Dataset entries:
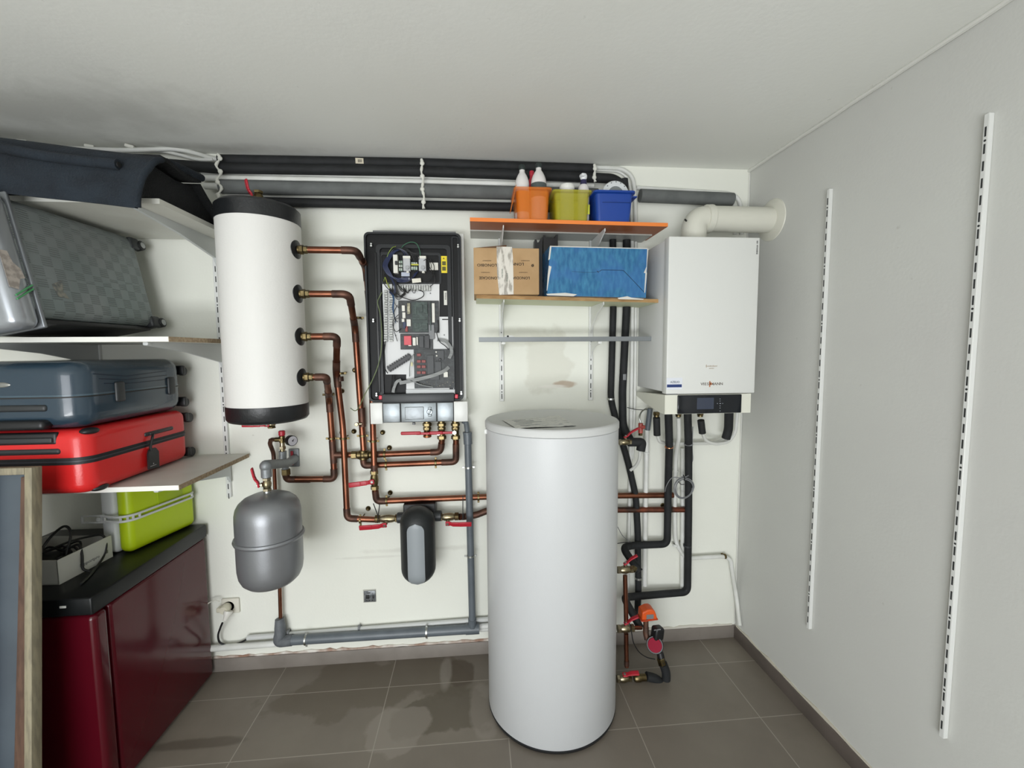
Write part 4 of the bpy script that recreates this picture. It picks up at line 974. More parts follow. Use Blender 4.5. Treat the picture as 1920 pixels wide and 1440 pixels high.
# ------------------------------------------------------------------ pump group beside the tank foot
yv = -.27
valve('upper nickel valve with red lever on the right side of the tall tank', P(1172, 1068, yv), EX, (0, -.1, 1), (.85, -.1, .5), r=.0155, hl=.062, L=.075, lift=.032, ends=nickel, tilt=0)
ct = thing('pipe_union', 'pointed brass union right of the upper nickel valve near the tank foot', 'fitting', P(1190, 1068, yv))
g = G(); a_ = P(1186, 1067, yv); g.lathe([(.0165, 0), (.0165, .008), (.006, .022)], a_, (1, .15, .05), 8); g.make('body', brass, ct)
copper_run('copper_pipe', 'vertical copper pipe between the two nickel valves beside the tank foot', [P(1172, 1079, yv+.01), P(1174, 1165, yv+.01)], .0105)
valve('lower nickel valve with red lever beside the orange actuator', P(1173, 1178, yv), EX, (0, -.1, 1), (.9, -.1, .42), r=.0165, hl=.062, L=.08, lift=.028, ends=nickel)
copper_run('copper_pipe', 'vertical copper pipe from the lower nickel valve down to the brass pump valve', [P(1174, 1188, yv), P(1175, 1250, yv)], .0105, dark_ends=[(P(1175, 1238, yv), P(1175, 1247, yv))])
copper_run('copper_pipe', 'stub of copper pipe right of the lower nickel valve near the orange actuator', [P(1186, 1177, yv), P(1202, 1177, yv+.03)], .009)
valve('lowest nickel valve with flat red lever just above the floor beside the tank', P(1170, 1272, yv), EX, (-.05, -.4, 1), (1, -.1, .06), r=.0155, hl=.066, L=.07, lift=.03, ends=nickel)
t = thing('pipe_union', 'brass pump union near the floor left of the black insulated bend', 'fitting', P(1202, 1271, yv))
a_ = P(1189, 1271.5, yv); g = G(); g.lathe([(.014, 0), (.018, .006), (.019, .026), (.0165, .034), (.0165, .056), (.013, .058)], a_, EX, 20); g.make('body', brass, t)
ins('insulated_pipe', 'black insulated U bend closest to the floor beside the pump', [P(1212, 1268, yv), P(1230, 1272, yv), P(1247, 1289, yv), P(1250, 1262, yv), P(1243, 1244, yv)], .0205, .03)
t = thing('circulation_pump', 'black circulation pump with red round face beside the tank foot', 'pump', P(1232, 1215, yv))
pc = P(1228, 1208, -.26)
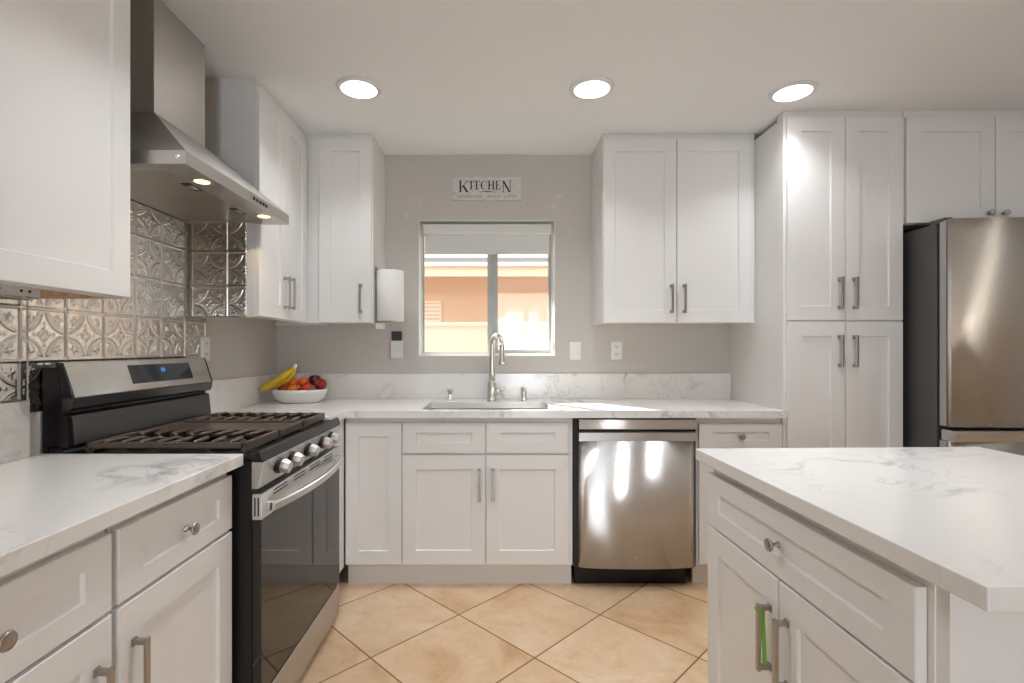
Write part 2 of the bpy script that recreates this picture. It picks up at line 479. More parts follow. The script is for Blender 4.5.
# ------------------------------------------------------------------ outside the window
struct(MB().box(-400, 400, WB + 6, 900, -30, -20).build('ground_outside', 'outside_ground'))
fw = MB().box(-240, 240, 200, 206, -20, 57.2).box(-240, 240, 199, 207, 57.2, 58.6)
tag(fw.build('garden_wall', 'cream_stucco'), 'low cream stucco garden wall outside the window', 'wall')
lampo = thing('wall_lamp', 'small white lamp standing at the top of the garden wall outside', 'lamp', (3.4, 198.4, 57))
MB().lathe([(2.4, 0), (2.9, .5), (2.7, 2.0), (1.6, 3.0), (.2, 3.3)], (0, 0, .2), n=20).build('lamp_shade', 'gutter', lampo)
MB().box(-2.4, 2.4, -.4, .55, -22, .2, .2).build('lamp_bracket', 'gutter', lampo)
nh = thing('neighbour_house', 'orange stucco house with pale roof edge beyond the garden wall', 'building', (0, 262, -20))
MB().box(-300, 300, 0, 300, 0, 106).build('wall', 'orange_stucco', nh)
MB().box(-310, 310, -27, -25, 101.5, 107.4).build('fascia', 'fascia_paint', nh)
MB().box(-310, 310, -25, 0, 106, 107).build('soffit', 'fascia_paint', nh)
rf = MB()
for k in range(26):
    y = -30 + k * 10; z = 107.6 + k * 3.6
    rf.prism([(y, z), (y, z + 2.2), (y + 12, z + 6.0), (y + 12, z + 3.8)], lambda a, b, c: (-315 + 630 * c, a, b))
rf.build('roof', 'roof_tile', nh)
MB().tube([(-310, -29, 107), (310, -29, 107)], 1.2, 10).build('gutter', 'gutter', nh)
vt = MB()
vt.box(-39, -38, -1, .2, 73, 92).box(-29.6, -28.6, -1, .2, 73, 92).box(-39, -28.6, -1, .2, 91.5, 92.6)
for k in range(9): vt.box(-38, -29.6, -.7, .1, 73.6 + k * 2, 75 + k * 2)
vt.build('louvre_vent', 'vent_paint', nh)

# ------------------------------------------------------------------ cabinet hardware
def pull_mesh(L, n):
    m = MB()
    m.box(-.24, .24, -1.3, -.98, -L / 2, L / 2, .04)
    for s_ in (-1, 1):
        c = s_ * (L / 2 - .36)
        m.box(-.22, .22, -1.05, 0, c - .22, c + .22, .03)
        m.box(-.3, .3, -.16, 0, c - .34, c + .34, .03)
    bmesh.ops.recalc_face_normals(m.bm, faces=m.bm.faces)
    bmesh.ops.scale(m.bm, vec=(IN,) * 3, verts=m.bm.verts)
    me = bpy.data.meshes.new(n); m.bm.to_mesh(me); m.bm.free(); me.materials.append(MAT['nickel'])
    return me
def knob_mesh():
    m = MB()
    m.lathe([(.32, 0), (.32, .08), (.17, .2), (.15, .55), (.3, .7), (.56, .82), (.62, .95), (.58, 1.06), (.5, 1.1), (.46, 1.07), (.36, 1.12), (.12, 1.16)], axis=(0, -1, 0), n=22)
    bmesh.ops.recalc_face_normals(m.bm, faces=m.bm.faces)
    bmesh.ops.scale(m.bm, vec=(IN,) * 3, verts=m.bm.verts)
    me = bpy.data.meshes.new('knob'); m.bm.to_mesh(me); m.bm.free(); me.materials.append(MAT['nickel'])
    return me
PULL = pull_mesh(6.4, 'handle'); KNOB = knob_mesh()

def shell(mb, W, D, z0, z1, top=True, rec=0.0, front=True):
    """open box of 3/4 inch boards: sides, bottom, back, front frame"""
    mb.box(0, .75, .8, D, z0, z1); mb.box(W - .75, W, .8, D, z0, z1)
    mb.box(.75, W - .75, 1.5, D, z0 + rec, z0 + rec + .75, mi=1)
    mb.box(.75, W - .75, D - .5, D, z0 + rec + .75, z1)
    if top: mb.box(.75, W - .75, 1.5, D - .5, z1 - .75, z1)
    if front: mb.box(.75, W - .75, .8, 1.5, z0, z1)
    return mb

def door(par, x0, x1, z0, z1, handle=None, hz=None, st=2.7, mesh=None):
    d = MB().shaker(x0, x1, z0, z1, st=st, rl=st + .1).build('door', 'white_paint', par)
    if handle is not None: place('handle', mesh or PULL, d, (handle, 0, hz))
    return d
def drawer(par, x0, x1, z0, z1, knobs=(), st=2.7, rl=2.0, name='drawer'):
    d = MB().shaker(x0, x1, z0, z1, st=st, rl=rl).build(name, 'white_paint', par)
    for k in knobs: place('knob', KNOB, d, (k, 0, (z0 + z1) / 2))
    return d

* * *

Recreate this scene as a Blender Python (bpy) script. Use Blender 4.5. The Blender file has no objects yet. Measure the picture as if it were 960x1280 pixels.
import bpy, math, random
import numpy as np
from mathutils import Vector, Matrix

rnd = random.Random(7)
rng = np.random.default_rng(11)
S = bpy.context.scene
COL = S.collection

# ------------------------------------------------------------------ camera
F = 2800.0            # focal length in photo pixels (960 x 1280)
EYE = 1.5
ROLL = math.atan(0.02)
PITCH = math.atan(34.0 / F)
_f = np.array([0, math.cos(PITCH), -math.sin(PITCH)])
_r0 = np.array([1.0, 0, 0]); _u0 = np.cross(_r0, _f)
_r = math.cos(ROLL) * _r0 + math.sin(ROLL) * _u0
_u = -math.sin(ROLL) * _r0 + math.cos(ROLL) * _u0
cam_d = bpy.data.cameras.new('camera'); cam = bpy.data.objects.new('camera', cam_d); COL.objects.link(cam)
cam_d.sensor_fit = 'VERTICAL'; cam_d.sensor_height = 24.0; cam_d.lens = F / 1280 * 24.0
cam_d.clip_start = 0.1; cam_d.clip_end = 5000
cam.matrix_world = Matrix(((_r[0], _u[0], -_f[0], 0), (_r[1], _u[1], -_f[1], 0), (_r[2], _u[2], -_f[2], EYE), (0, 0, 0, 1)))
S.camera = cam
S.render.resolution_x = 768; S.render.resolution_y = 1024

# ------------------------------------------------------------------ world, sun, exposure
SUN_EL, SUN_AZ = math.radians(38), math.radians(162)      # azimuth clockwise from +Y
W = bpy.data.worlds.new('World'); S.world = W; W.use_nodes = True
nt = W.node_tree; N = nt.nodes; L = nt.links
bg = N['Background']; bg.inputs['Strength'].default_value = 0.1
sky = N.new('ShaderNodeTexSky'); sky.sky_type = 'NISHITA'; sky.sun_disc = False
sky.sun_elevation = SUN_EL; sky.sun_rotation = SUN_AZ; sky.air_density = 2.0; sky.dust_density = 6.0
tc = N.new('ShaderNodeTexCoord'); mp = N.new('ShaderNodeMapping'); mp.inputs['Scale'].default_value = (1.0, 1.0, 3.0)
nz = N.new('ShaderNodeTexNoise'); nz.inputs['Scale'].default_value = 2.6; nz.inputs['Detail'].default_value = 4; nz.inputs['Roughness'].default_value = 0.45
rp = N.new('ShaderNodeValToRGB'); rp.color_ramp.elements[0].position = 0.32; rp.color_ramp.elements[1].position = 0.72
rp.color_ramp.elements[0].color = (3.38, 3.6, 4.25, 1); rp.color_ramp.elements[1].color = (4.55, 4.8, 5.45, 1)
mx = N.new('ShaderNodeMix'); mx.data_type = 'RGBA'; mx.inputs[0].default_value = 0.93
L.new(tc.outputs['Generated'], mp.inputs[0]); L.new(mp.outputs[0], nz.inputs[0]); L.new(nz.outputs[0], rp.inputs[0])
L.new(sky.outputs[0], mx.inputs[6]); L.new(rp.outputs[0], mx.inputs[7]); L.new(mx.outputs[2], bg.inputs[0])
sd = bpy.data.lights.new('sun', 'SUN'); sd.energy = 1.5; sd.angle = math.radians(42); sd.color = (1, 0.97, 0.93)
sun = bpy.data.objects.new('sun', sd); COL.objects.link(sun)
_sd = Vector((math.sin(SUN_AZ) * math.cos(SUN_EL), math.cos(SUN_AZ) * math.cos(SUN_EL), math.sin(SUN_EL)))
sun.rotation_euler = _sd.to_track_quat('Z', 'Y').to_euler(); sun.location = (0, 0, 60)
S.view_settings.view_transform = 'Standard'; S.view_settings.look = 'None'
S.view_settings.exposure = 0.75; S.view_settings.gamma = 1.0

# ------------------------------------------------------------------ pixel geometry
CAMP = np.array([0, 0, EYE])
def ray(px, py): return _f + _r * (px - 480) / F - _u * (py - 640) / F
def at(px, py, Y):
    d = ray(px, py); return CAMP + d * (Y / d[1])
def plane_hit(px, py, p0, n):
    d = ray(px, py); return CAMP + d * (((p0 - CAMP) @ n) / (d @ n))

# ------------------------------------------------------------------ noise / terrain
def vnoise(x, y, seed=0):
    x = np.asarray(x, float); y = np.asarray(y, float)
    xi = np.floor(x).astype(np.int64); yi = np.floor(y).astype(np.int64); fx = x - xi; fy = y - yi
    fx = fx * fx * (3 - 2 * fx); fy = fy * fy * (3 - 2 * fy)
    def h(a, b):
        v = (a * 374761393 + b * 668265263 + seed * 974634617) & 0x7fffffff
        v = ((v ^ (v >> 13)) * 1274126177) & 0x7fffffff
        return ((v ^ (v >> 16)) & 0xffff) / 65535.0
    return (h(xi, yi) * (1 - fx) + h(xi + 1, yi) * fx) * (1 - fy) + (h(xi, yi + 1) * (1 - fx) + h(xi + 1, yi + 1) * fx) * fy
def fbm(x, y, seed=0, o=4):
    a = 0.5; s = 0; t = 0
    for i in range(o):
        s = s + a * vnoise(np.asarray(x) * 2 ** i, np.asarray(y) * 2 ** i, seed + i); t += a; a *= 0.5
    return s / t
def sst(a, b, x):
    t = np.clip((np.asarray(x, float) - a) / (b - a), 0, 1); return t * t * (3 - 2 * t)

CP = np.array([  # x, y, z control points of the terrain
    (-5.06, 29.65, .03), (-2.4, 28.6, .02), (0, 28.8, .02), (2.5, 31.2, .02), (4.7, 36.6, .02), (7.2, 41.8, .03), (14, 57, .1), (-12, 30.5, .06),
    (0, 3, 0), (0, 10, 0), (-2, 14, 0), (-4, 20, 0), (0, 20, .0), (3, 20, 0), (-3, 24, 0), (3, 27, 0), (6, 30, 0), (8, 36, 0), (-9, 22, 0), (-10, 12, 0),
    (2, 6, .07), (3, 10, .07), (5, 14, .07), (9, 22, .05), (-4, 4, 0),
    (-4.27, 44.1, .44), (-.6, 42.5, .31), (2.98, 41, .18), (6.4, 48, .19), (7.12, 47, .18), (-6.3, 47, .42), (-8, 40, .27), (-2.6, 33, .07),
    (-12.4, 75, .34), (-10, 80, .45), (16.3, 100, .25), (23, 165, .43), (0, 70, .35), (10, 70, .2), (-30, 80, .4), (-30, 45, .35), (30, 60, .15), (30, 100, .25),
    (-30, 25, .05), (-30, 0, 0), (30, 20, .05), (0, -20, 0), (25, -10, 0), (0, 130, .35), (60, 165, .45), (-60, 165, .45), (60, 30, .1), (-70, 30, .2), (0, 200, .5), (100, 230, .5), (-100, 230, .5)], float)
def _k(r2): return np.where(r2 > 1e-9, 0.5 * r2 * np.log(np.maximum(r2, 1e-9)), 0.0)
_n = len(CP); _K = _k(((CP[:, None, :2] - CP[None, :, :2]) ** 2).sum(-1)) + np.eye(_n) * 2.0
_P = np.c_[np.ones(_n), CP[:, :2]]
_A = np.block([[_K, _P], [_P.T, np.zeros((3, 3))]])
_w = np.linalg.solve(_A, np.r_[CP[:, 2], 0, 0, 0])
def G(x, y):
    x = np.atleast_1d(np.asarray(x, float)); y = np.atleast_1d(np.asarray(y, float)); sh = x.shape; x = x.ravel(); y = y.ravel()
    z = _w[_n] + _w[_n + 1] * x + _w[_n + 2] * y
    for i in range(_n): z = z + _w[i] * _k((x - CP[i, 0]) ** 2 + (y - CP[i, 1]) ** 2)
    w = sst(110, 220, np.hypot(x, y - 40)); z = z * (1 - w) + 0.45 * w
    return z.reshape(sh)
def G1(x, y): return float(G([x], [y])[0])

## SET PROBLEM
Locate all lines in the listing above with the word "scene". Copy them.

## EXERCISE RESULT
Recreate this scene as a Blender Python (bpy) script. Use Blender 4.5. The Blender file has no objects yet. Measure the picture as if it were 960x1280 pixels.
S = bpy.context.scene